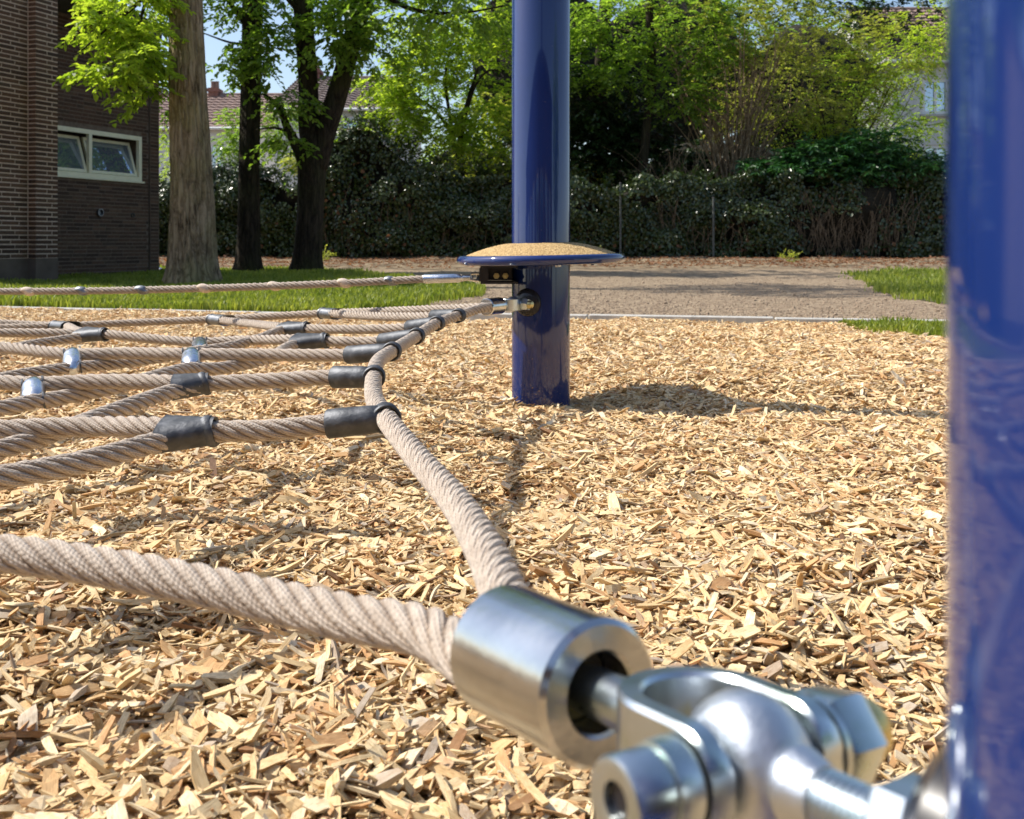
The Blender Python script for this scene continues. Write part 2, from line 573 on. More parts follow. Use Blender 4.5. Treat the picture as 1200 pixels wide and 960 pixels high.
lawn_polys = {
 'main': [(-9, curb_y(-9)+.05)] + [(x, curb_y(x)+.05) for x in (-6,-5,-4,-3,-2,-1.15)] +
         [tuple(G(p, q)[:2]) for p, q in ((470,357),(540,350),(566,345),(568,338),(520,330),(450,323),(390,317),(330,314.5))] + [(-4.4,16.2),(-9,16.2)],
 'far': [tuple(G(p, q)[:2]) for p, q in ((990,321),(1050,316.5),(1180,314),(1400,314),(1500,350),(1250,362),(1110,356),(1070,352),(1030,338))],
 'near': [tuple(G(p, q)[:2]) for p, q in ((985,383),(1040,381),(1180,386),(1320,392),(1300,400),(1180,398),(1090,394),(1010,390))],
}
M['grass'] = mat_leaf("grass_blade", (.09,.16,.014), (.36,.38,.085), .45, .5, (1.5,1.5,.7))
for key, nm in (('main', 'lawn'), ('far', 'lawn_patch'), ('near', 'lawn_strip')):
    z = {'main': .006, 'far': .010, 'near': -.002}[key]
    if key != 'near':
        q = lawn_polys[key]
        gx = np.arange(min(p[0] for p in q), max(p[0] for p in q), .07); gy = np.arange(min(p[1] for p in q), max(p[1] for p in q), .07)
        X, Y = np.meshgrid(gx, gy); ins = poly_mask(X + (vnoise(X*3, Y*3, 15)-.5)*.25, Y + (vnoise(X*3, Y*3, 16)-.5)*.25, q)
        Z = soil_h(X, Y) + .005
        ii = np.arange(X.size).reshape(X.shape); cell = ins[:-1,:-1] & ins[1:,1:] & ins[1:,:-1] & ins[:-1,1:]
        Fq = np.stack([ii[:-1,:-1][cell], ii[:-1,1:][cell], ii[1:,1:][cell], ii[1:,:-1][cell]], 1)
        used, inv = np.unique(Fq.ravel(), return_inverse=True)
        Vq = np.stack([X.ravel(), Y.ravel(), Z.ravel()], 1)[used]
        lo = fast_mesh(nm, Vq, inv.reshape(-1, 4), M['lawn'], smooth=True); lo["kind"] = 'structure'

def grass(name, poly, n, h, zf, label, bare=0.3):
    xs = [p[0] for p in poly]; ys = [p[1] for p in poly]
    # denser close to the viewer: sample 1/depth
    k = n*4
    y0, y1 = min(ys), max(ys)
    yy = 1/RNG.uniform(1/y1, 1/y0, k)
    xx = RNG.uniform(min(xs), max(xs), k)
    m = poly_mask(xx + (vnoise(xx*3, yy*3, 15)-.5)*.25 + RNG.normal(0, .04, k), yy + (vnoise(xx*3, yy*3, 16)-.5)*.25 + RNG.normal(0, .05, k), poly) & (yy > curb_y(xx) + (.04 if h > .04 else -9)) & (xx > -.62*yy) & (xx < .66*yy)
    nn = vnoise(xx*2.2, yy*2.2, 6)*.6 + vnoise(xx*7, yy*7, 7)*.4
    m &= (nn > bare*RNG.uniform(.6, 1.3, k))
    xx, yy = xx[m][:n], yy[m][:n]
    n = len(xx)
    z = zf(xx, yy)
    hh = h*RNG.uniform(.45, 1.25, n)*(0.6+.8*vnoise(xx*3, yy*3, 12)); w = .0026 + RNG.uniform(0, .003, n) + .0004*yy
    ang = RNG.uniform(0, 2*math.pi, n); lean = RNG.uniform(0, .6, n)*hh; la = RNG.uniform(0, 2*math.pi, n)
    dx, dy = np.cos(ang)*w, np.sin(ang)*w
    V = np.zeros((n, 5, 3))
    V[:,0] = np.stack([xx-dx, yy-dy, z-.01], 1); V[:,1] = np.stack([xx+dx, yy+dy, z-.01], 1)
    mx, my = xx+np.cos(la)*lean*.35, yy+np.sin(la)*lean*.35
    V[:,2] = np.stack([mx-dx*.8, my-dy*.8, z+hh*.6], 1); V[:,3] = np.stack([mx+dx*.8, my+dy*.8, z+hh*.6], 1)
    V[:,4] = np.stack([xx+np.cos(la)*lean, yy+np.sin(la)*lean, z+hh], 1)
    b = (np.arange(n)*5)[:,None]
    F = np.concatenate([b+np.array([[0,1,3]]), b+np.array([[0,3,2]]), b+np.array([[2,3,4]])], 0)
    rnd = np.repeat(np.clip(RNG.uniform(0, 1, n)*.6+nn[m][:n]*.4, 0, 1), 5)
    o = fast_mesh(name, V.reshape(-1, 3), F, M['grass'], col=rnd)
    return tag(o, label, "grass", kind='stuff')
grass("grass", lawn_polys['main'], 90000, .055, lambda x, y: soil_h(x, y)+.003, "bright green short lawn between the kerb and the brick building", .28)
grass("grass", lawn_polys['far'], 14000, .06, lambda x, y: soil_h(x, y)+.003, "green grass patch beyond the gravel path beside the near blue post", .3)
grass("grass", lawn_polys['near'], 7000, .035, lambda x, y: chip_h(x, y)-.004, "thin yellowish grass strip growing at the chip edge in front of the kerb", .3)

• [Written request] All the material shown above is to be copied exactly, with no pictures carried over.

• [Response]
The Blender Python script for this scene continues. Write part 2, from line 573 on. More parts follow. Use Blender 4.5. Treat the picture as 1200 pixels wide and 960 pixels high.
lawn_polys = {
 'main': [(-9, curb_y(-9)+.05)] + [(x, curb_y(x)+.05) for x in (-6,-5,-4,-3,-2,-1.15)] +
         [tuple(G(p, q)[:2]) for p, q in ((470,357),(540,350),(566,345),(568,338),(520,330),(450,323),(390,317),(330,314.5))] + [(-4.4,16.2),(-9,16.2)],
 'far': [tuple(G(p, q)[:2]) for p, q in ((990,321),(1050,316.5),(1180,314),(1400,314),(1500,350),(1250,362),(1110,356),(1070,352),(1030,338))],
 'near': [tuple(G(p, q)[:2]) for p, q in ((985,383),(1040,381),(1180,386),(1320,392),(1300,400),(1180,398),(1090,394),(1010,390))],
}
M['grass'] = mat_leaf("grass_blade", (.09,.16,.014), (.36,.38,.085), .45, .5, (1.5,1.5,.7))
for key, nm in (('main', 'lawn'), ('far', 'lawn_patch'), ('near', 'lawn_strip')):
    z = {'main': .006, 'far': .010, 'near': -.002}[key]
    if key != 'near':
        q = lawn_polys[key]
        gx = np.arange(min(p[0] for p in q), max(p[0] for p in q), .07); gy = np.arange(min(p[1] for p in q), max(p[1] for p in q), .07)
        X, Y = np.meshgrid(gx, gy); ins = poly_mask(X + (vnoise(X*3, Y*3, 15)-.5)*.25, Y + (vnoise(X*3, Y*3, 16)-.5)*.25, q)
        Z = soil_h(X, Y) + .005
        ii = np.arange(X.size).reshape(X.shape); cell = ins[:-1,:-1] & ins[1:,1:] & ins[1:,:-1] & ins[:-1,1:]
        Fq = np.stack([ii[:-1,:-1][cell], ii[:-1,1:][cell], ii[1:,1:][cell], ii[1:,:-1][cell]], 1)
        used, inv = np.unique(Fq.ravel(), return_inverse=True)
        Vq = np.stack([X.ravel(), Y.ravel(), Z.ravel()], 1)[used]
        lo = fast_mesh(nm, Vq, inv.reshape(-1, 4), M['lawn'], smooth=True); lo["kind"] = 'structure'

def grass(name, poly, n, h, zf, label, bare=0.3):
    xs = [p[0] for p in poly]; ys = [p[1] for p in poly]
    # denser close to the viewer: sample 1/depth
    k = n*4
    y0, y1 = min(ys), max(ys)
    yy = 1/RNG.uniform(1/y1, 1/y0, k)
    xx = RNG.uniform(min(xs), max(xs), k)
    m = poly_mask(xx + (vnoise(xx*3, yy*3, 15)-.5)*.25 + RNG.normal(0, .04, k), yy + (vnoise(xx*3, yy*3, 16)-.5)*.25 + RNG.normal(0, .05, k), poly) & (yy > curb_y(xx) + (.04 if h > .04 else -9)) & (xx > -.62*yy) & (xx < .66*yy)
    nn = vnoise(xx*2.2, yy*2.2, 6)*.6 + vnoise(xx*7, yy*7, 7)*.4
    m &= (nn > bare*RNG.uniform(.6, 1.3, k))
    xx, yy = xx[m][:n], yy[m][:n]
    n = len(xx)
    z = zf(xx, yy)
    hh = h*RNG.uniform(.45, 1.25, n)*(0.6+.8*vnoise(xx*3, yy*3, 12)); w = .0026 + RNG.uniform(0, .003, n) + .0004*yy
    ang = RNG.uniform(0, 2*math.pi, n); lean = RNG.uniform(0, .6, n)*hh; la = RNG.uniform(0, 2*math.pi, n)
    dx, dy = np.cos(ang)*w, np.sin(ang)*w
    V = np.zeros((n, 5, 3))
    V[:,0] = np.stack([xx-dx, yy-dy, z-.01], 1); V[:,1] = np.stack([xx+dx, yy+dy, z-.01], 1)
    mx, my = xx+np.cos(la)*lean*.35, yy+np.sin(la)*lean*.35
    V[:,2] = np.stack([mx-dx*.8, my-dy*.8, z+hh*.6], 1); V[:,3] = np.stack([mx+dx*.8, my+dy*.8, z+hh*.6], 1)
    V[:,4] = np.stack([xx+np.cos(la)*lean, yy+np.sin(la)*lean, z+hh], 1)
    b = (np.arange(n)*5)[:,None]
    F = np.concatenate([b+np.array([[0,1,3]]), b+np.array([[0,3,2]]), b+np.array([[2,3,4]])], 0)
    rnd = np.repeat(np.clip(RNG.uniform(0, 1, n)*.6+nn[m][:n]*.4, 0, 1), 5)
    o = fast_mesh(name, V.reshape(-1, 3), F, M['grass'], col=rnd)
    return tag(o, label, "grass", kind='stuff')
grass("grass", lawn_polys['main'], 90000, .055, lambda x, y: soil_h(x, y)+.003, "bright green short lawn between the kerb and the brick building", .28)
grass("grass", lawn_polys['far'], 14000, .06, lambda x, y: soil_h(x, y)+.003, "green grass patch beyond the gravel path beside the near blue post", .3)
grass("grass", lawn_polys['near'], 7000, .035, lambda x, y: chip_h(x, y)-.004, "thin yellowish grass strip growing at the chip edge in front of the kerb", .3)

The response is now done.